Set exercise. Return each line of the listing that contains the string "pixels".

Collected data.
— start —
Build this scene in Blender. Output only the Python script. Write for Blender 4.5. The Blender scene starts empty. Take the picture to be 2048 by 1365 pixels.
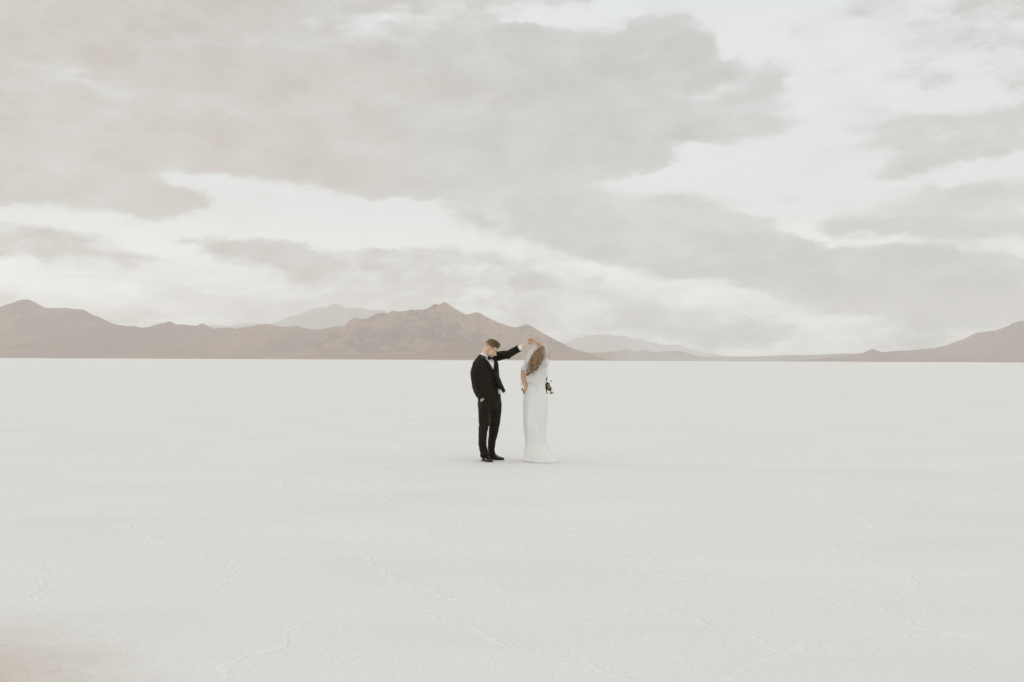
import bpy, bmesh, math, random
import numpy as np
from mathutils import Vector, Matrix, noise as mnoise

R = math.radians
scene = bpy.context.scene
COL = scene.collection

# ------------------------------------------------------------------ camera
FPX = 1991.0                       # focal length in photograph pixels (35 mm on a 36 mm wide frame, 2048 px)
CAM_H = 1.47
cam_d = bpy.data.cameras.new('camera')
cam_d.lens = 35.0
cam_d.sensor_width = 36.0
cam_d.clip_start = 0.1
cam_d.clip_end = 90000.0
cam = bpy.data.objects.new('camera', cam_d)
COL.objects.link(cam)
cam.location = (0, 0, CAM_H)
cam.rotation_mode = 'QUATERNION'
_m = Matrix.Rotation(R(90 + 1.10), 4, 'X') @ Matrix.Rotation(R(0.25), 4, 'Z')
cam.rotation_quaternion = _m.to_quaternion()
scene.camera = cam

scene.render.engine = 'CYCLES'
scene.cycles.use_denoising = True
scene.cycles.max_bounces = 8
scene.cycles.diffuse_bounces = 4
scene.cycles.transparent_max_bounces = 24
scene.cycles.volume_bounces = 1
scene.view_settings.view_transform = 'Standard'
scene.view_settings.look = 'None'
scene.view_settings.exposure = 0.0
scene.view_settings.gamma = 1.0

# ------------------------------------------------------------------ node helpers
class NT:
    def __init__(self, tree):
        self.t = tree
        tree.nodes.clear()
    def n(self, kind, **kw):
        nd = self.t.nodes.new(kind)
        for k, v in kw.items():
            setattr(nd, k, v)
        return nd
    def link(self, a, b):
        self.t.links.new(a, b)
    def put(self, sock, v):
        if isinstance(v, bpy.types.NodeSocket):
            self.t.links.new(v, sock)
        else:
            sock.default_value = v
    def math(self, op, a, b=None, c=None, clamp=False):
        nd = self.n('ShaderNodeMath', operation=op, use_clamp=clamp)
        self.put(nd.inputs[0], a)
        if b is not None: self.put(nd.inputs[1], b)
        if c is not None: self.put(nd.inputs[2], c)
        return nd.outputs[0]
    def vmath(self, op, a, b=None, c=None):
        nd = self.n('ShaderNodeVectorMath', operation=op)
        self.put(nd.inputs[0], a)
        if b is not None: self.put(nd.inputs[1], b)
        if c is not None: self.put(nd.inputs[2], c)
        return nd.outputs['Value'] if op in ('DOT_PRODUCT', 'LENGTH', 'DISTANCE') else nd.outputs[0]
    def comb(self, x, y, z):
        nd = self.n('ShaderNodeCombineXYZ')
        for i, v in enumerate((x, y, z)): self.put(nd.inputs[i], v)
        return nd.outputs[0]
    def sep(self, v):
        nd = self.n('ShaderNodeSeparateXYZ'); self.put(nd.inputs[0], v)
        return nd.outputs
    def noise(self, vec, scale, detail=4, rough=.55, dist=0.0, color=False):
        nd = self.n('ShaderNodeTexNoise')
        if vec is not None: self.link(vec, nd.inputs['Vector'])
        nd.inputs['Scale'].default_value = scale
        nd.inputs['Detail'].default_value = detail
        nd.inputs['Roughness'].default_value = rough
        nd.inputs['Distortion'].default_value = dist
        return nd.outputs['Color'] if color else nd.outputs['Fac']
    def ramp(self, fac, stops, interp='LINEAR'):
        nd = self.n('ShaderNodeValToRGB')
        cr = nd.color_ramp; cr.interpolation = interp
        while len(cr.elements) < len(stops): cr.elements.new(.5)
        for e, (p, c) in zip(cr.elements, stops):
            e.position = p
            e.color = (c, c, c, 1) if isinstance(c, (int, float)) else (*c, 1)
        self.put(nd.inputs[0], fac)
        return nd.outputs[0]
    def mix(self, fac, a, b, mode='MIX'):
        nd = self.n('ShaderNodeMix', data_type='RGBA', blend_type=mode)
        self.put(nd.inputs[0], fac)
        for s, v in ((nd.inputs[6], a), (nd.inputs[7], b)):
            if isinstance(v, tuple) and len(v) == 3: v = (*v, 1)
            self.put(s, v)
        return nd.outputs[2]
    def maprange(self, v, a, b, c=0.0, d=1.0, smooth=False):
        nd = self.n('ShaderNodeMapRange', interpolation_type='SMOOTHSTEP' if smooth else 'LINEAR')
        for i, x in enumerate((v, a, b, c, d)): self.put(nd.inputs[i], x)
        return nd.outputs[0]

# ------------------------------------------------------------------ sun + sky
SUN_EL, SUN_AZ = R(9.0), R(-74.0)      # azimuth from +Y (view direction), clockwise; low on the left, a little behind the couple
sun_dir = Vector((math.sin(SUN_AZ) * math.cos(SUN_EL), math.cos(SUN_AZ) * math.cos(SUN_EL), math.sin(SUN_EL)))
sun_d = bpy.data.lights.new('sun', 'SUN')
sun_d.energy = 1.6
sun_d.angle = R(14)
sun_d.color = (1.0, 0.82, 0.66)
sun = bpy.data.objects.new('sun', sun_d)
COL.objects.link(sun)
sun.rotation_euler = sun_dir.to_track_quat('Z', 'Y').to_euler()
sun.location = (-30, 10, 20)

# every cloud bank of the sky: azimuth, elevation, half width, half height (radians), tilt, amount (+ cloud, - gap)
CLOUD_BANKS = [
    (-0.2046,0.2991,0.5,0.2209,-0.083,0.656), (0.3805,0.0761,0.248,0.0398,-0.256,0.456), (0.2915,0.2608,0.1077,0.0691,1.886,-1.253),
    (-0.2354,0.1394,0.2061,0.0323,-0.05,-0.502), (0.0983,0.3361,0.1197,0.0194,-0.02,-1.413), (0.1898,0.168,0.106,0.0222,-0.079,-0.881),
    (-0.3475,0.1429,0.1325,0.0206,-0.341,0.615), (0.4812,0.1758,0.2101,0.0124,0.114,-0.924), (0.2105,0.2996,0.0127,0.0168,0.117,-0.781),
    (-0.3087,0.0924,0.1709,0.0626,0.397,-0.789), (0.3077,0.2731,0.1746,0.0251,-0.117,-0.325), (-0.4439,0.1087,0.1072,0.0127,-0.022,0.583),
    (-0.14,0.3264,0.0918,0.0237,0.089,-0.819), (0.1007,0.0895,0.2154,0.0107,-0.234,-0.615), (0.426,0.1655,0.042,0.0808,1.013,0.315),
    (-0.2997,0.1317,0.0429,0.0152,0.458,-1.277), (0.3891,0.1115,0.1601,0.0073,-0.117,-0.785), (0.1531,0.3259,0.012,0.0269,1.439,0.889),
    (-0.3342,0.1753,0.1705,0.0105,-0.059,-0.819), (-0.3623,0.0423,0.104,0.0227,0.149,0.274), (0.184,0.2088,0.0479,0.0104,0.047,-1.432),
    (-0.3548,0.2699,0.0752,0.0166,-0.179,0.164), (0.2608,0.2668,0.0171,0.0249,0.916,1.421), (0.1469,0.1962,0.1226,0.0189,0.267,0.707),
    (0.4168,0.2401,0.0567,0.0113,-0.147,-0.81), (0.2827,0.1337,0.0309,0.0111,-0.346,-0.846), (-0.437,0.1782,0.2145,0.0572,0.893,-0.192),
    (0.3452,0.0433,0.17,0.0101,-0.106,-0.77), (-0.2689,0.2625,0.3071,0.0261,0.044,-0.14), (0.2877,0.1325,0.2334,0.0133,-0.193,0.363),
    (-0.0617,0.133,0.012,0.0438,1.493,1.004), (-0.1978,0.0492,0.0652,0.0203,-1.239,0.172), (-0.1377,0.1673,0.0809,0.007,-0.073,0.447),
    (-0.4388,0.0921,0.2299,0.009,-0.001,0.517), (0.3402,0.0469,0.1192,0.0091,-0.095,0.812), (-0.2192,0.0621,0.0879,0.0097,-0.132,-0.358),
    (-0.0821,0.1375,0.0158,0.0421,1.083,-0.651), (-0.39,0.1816,0.3297,0.0095,-0.023,0.353), (-0.2216,0.1079,0.1978,0.0087,-0.022,0.345),
    (-0.4324,0.1472,0.1552,0.0117,-0.048,0.8), (-0.4855,0.0732,0.1892,0.0219,0.55,-0.405), (0.0945,0.1104,0.2218,0.0203,-0.288,0.318),
    (0.3463,0.1894,0.0223,0.0127,0.178,-0.673), (-0.4726,0.1324,0.1542,0.021,0.209,-0.609), (0.3221,0.2464,0.0973,0.0248,-0.934,0.75),
    (0.282,0.1583,0.1573,0.0071,-0.005,0.4), (-0.0714,0.1217,0.1307,0.0692,-0.326,-0.191), (-0.3429,0.1631,0.0517,0.0098,-0.305,0.698),
    (0.4009,0.2493,0.0961,0.0135,-0.363,0.358), (0.1457,0.2492,0.3018,0.0563,-0.856,0.134), (0.2079,0.2643,0.0283,0.0085,0.34,-0.646),
    (0.2212,0.2726,0.0662,0.0185,-0.792,0.763), (0.0026,0.3204,0.0437,0.0077,-0.08,0.385), (-0.3012,0.1265,0.0548,0.0125,0.565,0.672),
    (-0.3544,0.1757,0.2363,0.0266,0.05,0.392), (0.1902,0.1969,0.1428,0.0086,0.221,-0.361), (-0.2658,0.0959,0.0722,0.0179,0.482,0.225),
    (0.1336,0.1834,0.1476,0.0126,0.116,-0.629), (-0.0282,0.138,0.2089,0.0148,0.164,-0.285), (0.4094,0.3099,0.0716,0.0178,-0.68,-0.206),
    (0.1517,0.2959,0.3325,0.0212,-0.609,0.273), (-0.3321,0.1025,0.0587,0.0126,-0.368,-0.493), (0.3879,0.2241,0.012,0.2212,-1.519,0.214),
    (-0.2486,0.005,0.0928,0.0453,0.562,-0.225),
]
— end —
Task output.
Build this scene in Blender. Output only the Python script. Write for Blender 4.5. The Blender scene starts empty. Take the picture to be 2048 by 1365 pixels.
FPX = 1991.0                       # focal length in photograph pixels (35 mm on a 36 mm wide frame, 2048 px)